No doubt the hired guns of Christian Yelich and Lorenzo Cain will be critical to the Brewers’ success both now and in the future – no small amount of resources were spent in acquiring the two, and they both bring strong overall packages that should age reasonably well. Good defense, high on-base numbers, and occasional power are certainly useful qualities. Lineup mate Travis Shaw was stolen from the 3B-needy Red Sox for a song, leading the offense in value last year, nearly doubling his previous high in home runs with 31. A repeat performance would go a long way to beating the naysaying projections, though they think new ace Zach Davies will do just that as he takes over the reins from the injured Nelson. The Brewers may yet trade for that extra starter everyone seems to think they need, but in either case, Davies will need to be a rotation cog.

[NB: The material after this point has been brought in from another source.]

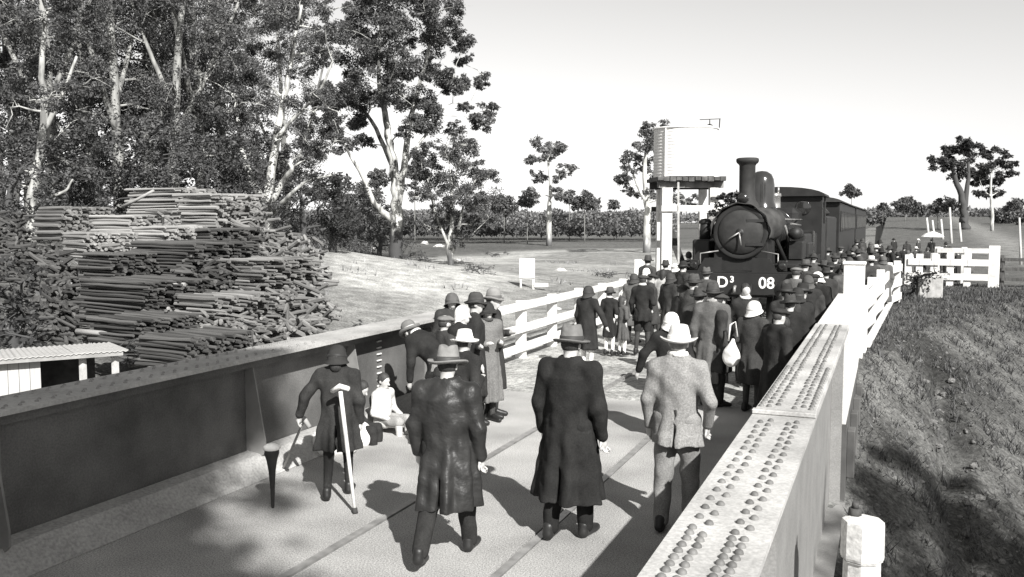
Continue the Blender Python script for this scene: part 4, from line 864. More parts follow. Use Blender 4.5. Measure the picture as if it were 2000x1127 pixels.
def wood(paths, blobs, seed, r_end=.05, twig=True):
    """paths: hand-set stems [(points, r0, r1)]; each blob gets a limb from the nearest lower wood"""
    q = random.Random(seed); m = MB(); nodes = []
    for pts, r0, r1 in paths:
        pts = [Vector(p) for p in pts]; fine = []
        for i in range(len(pts) - 1):
            for k in range(4): fine.append(pts[i].lerp(pts[i + 1], k / 4))
        fine.append(pts[-1]); n = len(fine); sm = [fine[0]] + [(fine[i - 1] + fine[i] * 2 + fine[i + 1]) / 4 for i in range(1, n - 1)] + [fine[-1]]
        rad = [r0 + (r1 - r0) * (i / (n - 1)) for i in range(n)]; 
        sm = [p + Vector((q.uniform(-1, 1), q.uniform(-1, 1), 0)) * rad[i] * .25 for i, p in enumerate(sm)]
        m.tube(sm, rad, 9, True); nodes += [(p, r) for p, r in zip(sm, rad)][2:]
    root = nodes[0][0]
    for c, r in sorted(blobs, key=lambda b_: (Vector(b_[0]) - root).length):
        c = Vector(c); best = None
        for p, rr in nodes:
            d = (c - p).length + max(0, p.z - c.z) * 2.5 - rr * 2
            if best is None or d < best[0]: best = (d, p, rr)
        p, rr = best[1], best[2]; dv = c - p; L = dv.length
        if L < .3: continue
        r0 = max(r_end, min(rr * .62, .035 * L + .03)); mid1 = p + dv * .35 + Vector((q.uniform(-1, 1), q.uniform(-1, 1), q.uniform(.0, 1.0))) * L * .10; mid2 = p + dv * .7 + Vector((q.uniform(-1, 1), q.uniform(-1, 1), q.uniform(.2, 1.0))) * L * .08
        pts = [p, p.lerp(mid1, .5) - Vector((0, 0, L * .01)), mid1, mid2, c]; rd = [r0, r0 * .85, r0 * .7, r0 * .5, r0 * .3]
        m.tube(pts, rd, 6, False); nodes += list(zip(pts[1:], rd[1:]))
        if twig:
            for k in range(3):
                e = c + Vector((q.gauss(0, 1), q.gauss(0, 1), q.gauss(.2, .7))) * r * .6; m.tube([mid2.lerp(c, q.random()), (mid2 + e) / 2 + Vector((0, 0, .1 * r)), e], [r0 * .4, r0 * .28, r0 * .12], 4, False)
    return m
def tree(label, base, paths, blobs, seed, n_per=500, lsize=.5, ltone=.06, bark=(.55, .07, 3.0), cat='tree', grp=None, name='gum_tree', droop=.7, sub=9, hollow=.35):
    base = Vector(base); rel = lambda v: Vector(v) - base
    t_ = empty(name, base); tag(t_, label, cat, grp)
    bl = [(tuple(rel(c)), r) for c, r in blobs]; pa = [([rel(p) for p in pts], a, b_) for pts, a, b_ in paths]
    wood(pa, bl, seed).build('trunk', barkmat(*bark), t_)
    V, Q = leaves(bl, n_per, lsize, seed, droop, sub, hollow=hollow); link(bpy.data.objects.new('crown', np_mesh('crown', V, Q, leafmat(ltone))), t_)
    return t_
def copy_tree(o, loc, rz, sc, label=None):
    c = o.copy(); C.objects.link(c); c.location = loc; c.rotation_euler = (0, 0, rz); c.scale = (sc, sc, sc)
    if label: c['label'] = label
    for ch in list(o.children): d = ch.copy(); C.objects.link(d); d.parent = c
    return c
def pxblobs(lst, D, dz, seed, k=1.12):
    q = random.Random(seed); out = []
    for x, y, r in lst:
        c = at(x, y, D + q.uniform(-1, 1) * dz); R_ = k * r * D / F_PX; out.append((c, R_ * .85))
        for _ in range(3):                               # satellites break up the outline
            a, e = q.uniform(0, 6.28), q.uniform(-.6, .9); out.append((c + Vector((math.cos(a) * math.cos(e), math.sin(a) * math.cos(e), math.sin(e))) * R_ * q.uniform(.7, 1.15), R_ * q.uniform(.32, .6)))
    return out
def P(D, *pp): return [at(x, y, D + (d[0] if d else 0)) for x, y, *d in pp]
# the big gum in the clearing
g0 = onz(775, 515, -2.0); D = (g0 - CAM).dot(_f); gz = float(ground_z(g0.x, g0.y)); g0.z = gz - .1
tree('tall white-limbed gum with dark bark stocking in the clearing', g0,
     [([g0] + P(D, (775, 460), (776, 400), (772, 340), (760, 280), (752, 220), (738, 150), (742, 60)), .80, .14), (P(D, (777, 400), (788, 330), (797, 260, 1), (812, 190, 2), (835, 110, 3), (850, 30, 3)), .46, .11),
      (P(D, (775, 432), (748, 415, -1), (728, 395, -2), (712, 350, -2), (690, 315, -3), (672, 280, -3)), .42, .10), (P(D, (790, 320), (815, 285, 2), (850, 240, 3), (872, 205, 3)), .22, .07), (P(D, (770, 330), (735, 250, 3), (700, 200, 5), (672, 170, 6)), .30, .09)],
     pxblobs([(690, 60, 46), (740, 30, 50), (800, 20, 55), (858, 22, 40), (700, 120, 50), (765, 95, 52), (692, 180, 42), (742, 165, 42), (835, 80, 42), (872, 62, 32), (905, 72, 24), (897, 108, 24), (815, 135, 32), (852, 150, 30), (662, 205, 38), (640, 245, 32), (692, 240, 30), (765, 205, 30), (822, 190, 34), (832, 232, 36), (882, 150, 20), (886, 172, 18), (944, 158, 15), (952, 212, 18), (940, 240, 22), (905, 206, 14), (655, 180, 26), (712, 275, 18), (780, -45, 60), (700, -30, 50), (855, -40, 48), (930, 165, 12), (640, 190, 26), (800, 250, 22), (672, 285, 20), (905, 165, 14)], D, 7, 3),
     31, 1700, .30, .10, (.50, .055, 4.2))
# bushy gum to its right
g1 = onz(882, 522, -2.0); D = (g1 - CAM).dot(_f); g1.z = float(ground_z(g1.x, g1.y)) - .1
tree('dense bushy gum right of the tall gum in the clearing', g1, [([g1] + P(D, (876, 480), (884, 440), (880, 380), (900, 310)), .34, .07), (P(D, (880, 505), (893, 460), (905, 400), (930, 350)), .22, .06), (P(D, (876, 480), (850, 420), (835, 350)), .16, .05)],
     pxblobs([(835, 310, 28), (875, 285, 32), (912, 280, 26), (905, 325, 38), (940, 365, 34), (860, 350, 38), (900, 385, 42), (850, 400, 34), (940, 410, 30), (815, 345, 22), (870, 430, 26), (920, 440, 26), (955, 345, 18), (890, 255, 18), (820, 300, 16), (955, 395, 20), (830, 440, 18), (905, 470, 18), (820, 385, 24)], D, 3.5, 5), 32, 1500, .24, .10, (.5, .08, 1.5))
# white-limbed tree behind the stacks
D = 66; b0 = at(522, 440, D); b0.z = float(ground_z(b0.x, b0.y)) - .2
tree('many-stemmed gum with bright white limbs rising behind the timber stacks', b0,
     [([b0] + P(D, (520, 420), (498, 365, -1), (482, 330, -1), (470, 280, 0), (462, 200, 1)), .42, .10), (P(D, (522, 425), (535, 390, -2), (552, 355, -2), (572, 330, -3), (565, 318, -3)), .30, .12), (P(D, (524, 428), (552, 395, -3), (578, 370, -4), (600, 352, -4), (648, 342, -5)), .20, .05),
      (P(D, (521, 415), (528, 350), (540, 260, 1), (560, 170, 2), (572, 90, 2), (590, 10, 2)), .38, .10), (P(D, (540, 270), (575, 230), (625, 180, -2), (650, 120, -3)), .16, .06)],
     pxblobs([(450, 60, 45), (500, 30, 45), (560, 30, 35), (600, 60, 34), (640, 20, 30), (470, 140, 45), (520, 110, 40), (590, 130, 32), (630, 110, 28), (440, 220, 42), (500, 210, 38), (550, 190, 30), (610, 180, 26), (430, 290, 38), (490, 280, 30), (550, 270, 28), (600, 250, 28), (640, 210, 22), (470, 330, 28), (590, 300, 26), (630, 290, 26), (420, 130, 40), (650, 60, 26), (540, -30, 50), (620, -20, 40), (560, 310, 24), (655, 270, 20), (450, 340, 26)], D, 6, 9), 33, 1600, .20, .10, (.55, .10, 0.0))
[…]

Key Minor League 2018 Impacts:

If he can find any playing time – which would likely only come from a litany of injuries – Brett Phillips is probably the biggest impact option in the minor leagues, highlighting the amount of depth available in the Brewers’ outfield. Starter Brandon Woodruff might open 2018 in the majors if no additional starter is acquired, though he and Luis Ortiz are more valuable because of their proximity to the majors than their potential, as neither is likely to be more than a fine mid-rotation arm.

Future Outlook:

The future of the Brewers hinges on a single trade they haven’t made yet. This is a team with a deep lineup and offensive prospects who will shortly be major-league ready, held back by the lack of a dominant starter. Perhaps not surprising given the hitter-friendliness of the lovely Miller Park, still a weakness that needs to be addressed. Nelson likely isn’t the ace they’re looking for, especially considering he’s coming off a significant injury – if they are able to pick up a rotation leader on a cheap contract and pick the right bevy of prospects to send in return, Milwaukee could end up a top team for some years.